Forced out of Britain by greedy landlords and English meanness of every sort, Kit's people had first migrated with masses of other "lowlanders" from the lowlands of Scotland and England to Northern Ireland (also called Ulster) during the seventeenth century. The lowlands lie along the border between the Scots highlands to the north and England to the south. Americans gave the name "Scotch-Irish" or "Scots-Irish" to these lowland Scots who came to America by way of Northern Ireland in the eighteenth century. The name was a way to distinguish them from the Scots and English immigrants who were also arriving in wave upon wave from elsewhere in the British Isles during the same years. The term set the "Scots-Irish" apart from the "Irish" proper, people largely of southern Ireland, mostly Roman Catholic, many of them urban. Most of these Catholic Irish arrived later. The Scots-Irish like the Carsons were Protestant, mostly Presbyterian, of very strong opinion and combative as hell about it, to put the matter mildly. They hated not only the English with their "Anglican" Church and their voracious landlords but also the Scots highlanders and the native Irish, both of whom were largely Celtic and Roman Catholic.
Kit's mother's name was Rebecca Robinson. His grandmother's was Eleanor McDuff. His father's first wife's name was Lucy Bradley. All of these were common Scots, Scots-Irish, and English names. The Robinsons, McDuffs, and Bradleys were probably from the lowlands and from Ulster, although it is possible they came from elsewhere in the British Isles. A rural people, the Scots-Irish were farmers, stockmen, and small tradesmen whose parents and grandparents had been forced to rent, or to steal, a piece of land on which to scratch out a living in the lowlands. Mostly refugees of warring tribes and clans, they had drifted onto the poorest and thinnest of soils. There they lived on a shifting borderland between testy Catholic Celtic Scots to the north and mean-spirited Anglicans to the south. Arriving in Ulster later, they survived on grit in a bind between their stingy English landlords and the embattled native Celtic Irish.
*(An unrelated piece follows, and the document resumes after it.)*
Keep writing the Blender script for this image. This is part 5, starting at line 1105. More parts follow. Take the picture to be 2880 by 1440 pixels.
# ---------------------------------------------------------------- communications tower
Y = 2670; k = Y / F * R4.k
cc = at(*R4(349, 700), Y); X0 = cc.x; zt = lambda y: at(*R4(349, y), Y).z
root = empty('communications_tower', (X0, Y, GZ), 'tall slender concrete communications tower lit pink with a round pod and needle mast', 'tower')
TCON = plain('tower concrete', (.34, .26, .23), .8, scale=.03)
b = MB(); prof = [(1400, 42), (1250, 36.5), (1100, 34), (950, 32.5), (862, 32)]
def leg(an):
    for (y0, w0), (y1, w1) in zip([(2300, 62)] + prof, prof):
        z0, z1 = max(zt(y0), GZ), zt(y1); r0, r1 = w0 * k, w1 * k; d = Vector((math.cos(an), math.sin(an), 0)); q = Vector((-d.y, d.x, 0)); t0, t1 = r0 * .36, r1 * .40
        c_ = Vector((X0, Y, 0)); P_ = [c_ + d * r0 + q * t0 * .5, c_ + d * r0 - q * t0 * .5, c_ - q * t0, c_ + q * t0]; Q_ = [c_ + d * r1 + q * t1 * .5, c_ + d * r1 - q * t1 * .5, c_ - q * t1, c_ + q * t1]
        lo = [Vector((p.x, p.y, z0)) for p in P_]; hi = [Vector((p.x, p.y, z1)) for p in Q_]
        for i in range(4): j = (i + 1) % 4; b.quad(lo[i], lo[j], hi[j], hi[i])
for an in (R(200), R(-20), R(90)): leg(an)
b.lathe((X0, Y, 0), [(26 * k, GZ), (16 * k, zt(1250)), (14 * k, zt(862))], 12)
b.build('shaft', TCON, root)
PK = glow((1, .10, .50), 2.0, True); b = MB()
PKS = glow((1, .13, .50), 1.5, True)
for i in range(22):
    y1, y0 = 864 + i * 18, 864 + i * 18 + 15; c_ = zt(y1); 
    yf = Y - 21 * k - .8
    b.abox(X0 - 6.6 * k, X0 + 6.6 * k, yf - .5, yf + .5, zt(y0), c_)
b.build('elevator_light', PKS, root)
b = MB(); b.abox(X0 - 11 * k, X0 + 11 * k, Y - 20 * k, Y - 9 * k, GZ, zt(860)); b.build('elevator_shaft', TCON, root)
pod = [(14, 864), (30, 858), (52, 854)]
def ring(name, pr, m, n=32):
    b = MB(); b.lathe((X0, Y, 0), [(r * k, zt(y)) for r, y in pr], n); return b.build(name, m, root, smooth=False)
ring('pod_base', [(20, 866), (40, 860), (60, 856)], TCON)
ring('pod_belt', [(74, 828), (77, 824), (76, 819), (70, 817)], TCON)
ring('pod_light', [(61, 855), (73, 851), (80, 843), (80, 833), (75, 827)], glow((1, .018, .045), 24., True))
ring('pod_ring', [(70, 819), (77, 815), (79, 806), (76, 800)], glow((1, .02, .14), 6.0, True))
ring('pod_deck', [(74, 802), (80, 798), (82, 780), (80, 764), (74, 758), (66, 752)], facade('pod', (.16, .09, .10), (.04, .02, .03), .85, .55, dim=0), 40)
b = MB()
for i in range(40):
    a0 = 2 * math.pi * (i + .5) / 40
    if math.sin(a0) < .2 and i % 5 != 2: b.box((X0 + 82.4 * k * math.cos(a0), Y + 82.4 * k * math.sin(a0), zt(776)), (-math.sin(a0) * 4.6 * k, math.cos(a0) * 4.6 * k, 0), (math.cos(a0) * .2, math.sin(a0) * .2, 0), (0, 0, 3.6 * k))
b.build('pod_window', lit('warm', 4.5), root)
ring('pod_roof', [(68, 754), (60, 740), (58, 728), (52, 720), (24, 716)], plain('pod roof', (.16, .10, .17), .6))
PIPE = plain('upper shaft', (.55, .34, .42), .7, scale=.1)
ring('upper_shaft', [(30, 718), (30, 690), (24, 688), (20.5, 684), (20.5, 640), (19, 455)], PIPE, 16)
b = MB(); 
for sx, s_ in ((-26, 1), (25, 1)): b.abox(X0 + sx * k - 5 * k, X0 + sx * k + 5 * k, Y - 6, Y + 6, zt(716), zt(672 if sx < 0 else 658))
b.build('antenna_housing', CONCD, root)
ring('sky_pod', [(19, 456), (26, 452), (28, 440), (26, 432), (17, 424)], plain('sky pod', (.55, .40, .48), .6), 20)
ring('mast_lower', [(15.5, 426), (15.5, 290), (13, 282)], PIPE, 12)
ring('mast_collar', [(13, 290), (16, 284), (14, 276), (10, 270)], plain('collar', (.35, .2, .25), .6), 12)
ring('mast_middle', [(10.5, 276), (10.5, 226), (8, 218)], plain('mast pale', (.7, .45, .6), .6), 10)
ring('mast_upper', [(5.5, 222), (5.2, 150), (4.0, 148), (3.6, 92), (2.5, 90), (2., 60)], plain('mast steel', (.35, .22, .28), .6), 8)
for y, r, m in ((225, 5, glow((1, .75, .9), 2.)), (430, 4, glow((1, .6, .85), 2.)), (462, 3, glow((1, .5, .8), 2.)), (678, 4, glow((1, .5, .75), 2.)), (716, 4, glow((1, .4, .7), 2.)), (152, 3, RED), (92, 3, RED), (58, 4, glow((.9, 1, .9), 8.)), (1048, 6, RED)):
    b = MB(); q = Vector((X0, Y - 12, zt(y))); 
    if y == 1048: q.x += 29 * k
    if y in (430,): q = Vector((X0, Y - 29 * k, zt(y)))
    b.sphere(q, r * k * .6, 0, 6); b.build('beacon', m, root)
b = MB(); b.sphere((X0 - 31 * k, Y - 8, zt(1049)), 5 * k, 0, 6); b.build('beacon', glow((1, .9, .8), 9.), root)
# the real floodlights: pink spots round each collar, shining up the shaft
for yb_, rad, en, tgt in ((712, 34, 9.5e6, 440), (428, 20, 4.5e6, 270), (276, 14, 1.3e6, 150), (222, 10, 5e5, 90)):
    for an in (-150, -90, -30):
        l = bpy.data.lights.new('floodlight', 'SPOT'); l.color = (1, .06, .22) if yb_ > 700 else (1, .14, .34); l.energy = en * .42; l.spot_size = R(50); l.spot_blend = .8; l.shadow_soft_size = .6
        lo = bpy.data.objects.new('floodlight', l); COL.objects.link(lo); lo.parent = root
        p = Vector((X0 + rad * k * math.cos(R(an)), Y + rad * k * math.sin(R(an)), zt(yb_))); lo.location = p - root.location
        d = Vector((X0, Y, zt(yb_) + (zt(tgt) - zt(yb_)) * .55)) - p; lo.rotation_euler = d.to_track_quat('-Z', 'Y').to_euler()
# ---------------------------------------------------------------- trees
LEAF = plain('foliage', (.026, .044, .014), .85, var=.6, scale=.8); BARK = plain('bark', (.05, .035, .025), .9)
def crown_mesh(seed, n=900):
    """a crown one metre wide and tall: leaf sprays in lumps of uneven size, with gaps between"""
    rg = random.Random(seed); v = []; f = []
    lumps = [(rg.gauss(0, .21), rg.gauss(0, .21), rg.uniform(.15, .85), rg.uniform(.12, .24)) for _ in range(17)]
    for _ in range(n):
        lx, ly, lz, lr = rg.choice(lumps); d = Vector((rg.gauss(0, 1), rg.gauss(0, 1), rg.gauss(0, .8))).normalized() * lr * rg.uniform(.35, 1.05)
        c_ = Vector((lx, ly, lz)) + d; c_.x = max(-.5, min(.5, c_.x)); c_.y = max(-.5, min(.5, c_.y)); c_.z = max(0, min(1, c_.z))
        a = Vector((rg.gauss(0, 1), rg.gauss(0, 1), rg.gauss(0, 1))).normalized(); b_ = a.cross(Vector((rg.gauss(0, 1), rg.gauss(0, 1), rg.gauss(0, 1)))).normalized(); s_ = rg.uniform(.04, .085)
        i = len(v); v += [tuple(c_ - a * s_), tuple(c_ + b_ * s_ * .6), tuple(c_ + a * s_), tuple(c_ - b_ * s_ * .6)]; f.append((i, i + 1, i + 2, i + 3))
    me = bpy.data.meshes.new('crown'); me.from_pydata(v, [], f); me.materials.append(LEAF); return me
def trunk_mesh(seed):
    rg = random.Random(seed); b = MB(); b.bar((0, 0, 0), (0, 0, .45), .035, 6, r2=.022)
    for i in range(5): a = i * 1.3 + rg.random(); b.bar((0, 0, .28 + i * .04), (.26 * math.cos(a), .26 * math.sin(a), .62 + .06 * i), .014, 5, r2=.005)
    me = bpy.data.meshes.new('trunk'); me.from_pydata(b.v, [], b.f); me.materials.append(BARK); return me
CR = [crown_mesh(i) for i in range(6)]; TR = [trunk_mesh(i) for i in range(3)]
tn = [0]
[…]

When not fighting the Scots, the English, or, later, in Ulster, the native Irish, they fought among themselves. Generation after generation of them in the lowlands had mastered few skills other than how to use their weapons. Violence rose quickly in their hearts. They made good soldiers, and still do. If they learned much more than how to fight, it was about handling bony livestock and scraping cabbages and onions out of a stony garden on poor land. As for "the arts" and "learning," they had none. Scotland had its Edinburgh, England its Oxford and Cambridge, but the lowlands had no university where borderland people might study the arts and sciences. In Westering Man: The Life of Joseph Walker, Bil Gilbert wrote of these people: "For centuries ... as both participants and sullen bystanders whose welfare was inconsequential to either [the Scots or the English] they were regularly plundered, imprisoned, raped and massacred." Gilbert called the lowland Scots "the disposable people." These were Kit Carson's forebears.
Their rich English betters, considering them no more than a dangerous nuisance, had thought of resettling these disposable people somewhere else. Since titled Englishmen held the land in Northern Ireland, they decided to rent it to the scrappy lowlanders. If the poor could be resettled in Ulster, they might outfight the native Celtic Irish, born fighters themselves, and force them off the land. There was no one better suited to this nasty job than these ignorant, quarrelsome lowland Scots. Besides, these undesirable people were Presbyterians, born enemies of the Anglican Church, which harassed them continually. Kit's people, starting at least with his great-grandfather Alexander Carson, were resolute Presbyterians. Alexander Carson himself was a minister of that faith. Reverend Carson had served his church in Dumfries, a border county in the lowlands.
These Presbyterians were tough-minded Christians, not only because of the poverty and hardship they had endured, but also from the nature of their faith. They were followers of John Knox, the fervently ideological Calvinist thinker and leader, whose faction in the Scots Parliament had outlawed the saying of the Catholic Mass and abolished the pope's authority in Scotland. Parliament had also approved the so-called Scots Confession (1559) and the Westminster Confession (1644), which declared the "true Church," by which of course they meant their church, to be "invisible, known only to God, who alone knows whom He has chosen." The Calvinistic God these Presbyterians imagined was omnipotent, judgmental, and unbending without fail. He had from eternity "predestined" each one of his flock to hell or to heaven. All the "good works" performed in this life could avail a man or a woman nothing toward salvation in the afterlife. No one could ever know, until judgment day, to which group he had been assigned. Such a demanding faith in an inscrutable God coupled with their everlasting poverty kept believers in a perpetual state of anxiety. Dirt-poor followers of this strong faith, fighters to the core, the lowlanders and Scots-Irish were truly a hardscrabble people.
To add to their anxiety, the Church of England punished them for their nonconformist attitude, their stiff-necked refusal to give in. Nearly as powerful as the king himself, Anglican bishops saw to it that Presbyterians were denied the privileges of other citizens. They could not serve in the king's army and could not hold political or religious offices. Their ministers were forbidden to conduct public services, including marriage. Thus they were driven to be the most independent and resilient Britons of their day. It was first-rate training for a people who would soon be fighting the Indians for possession of land and scratching out a living in the cold forests of North America.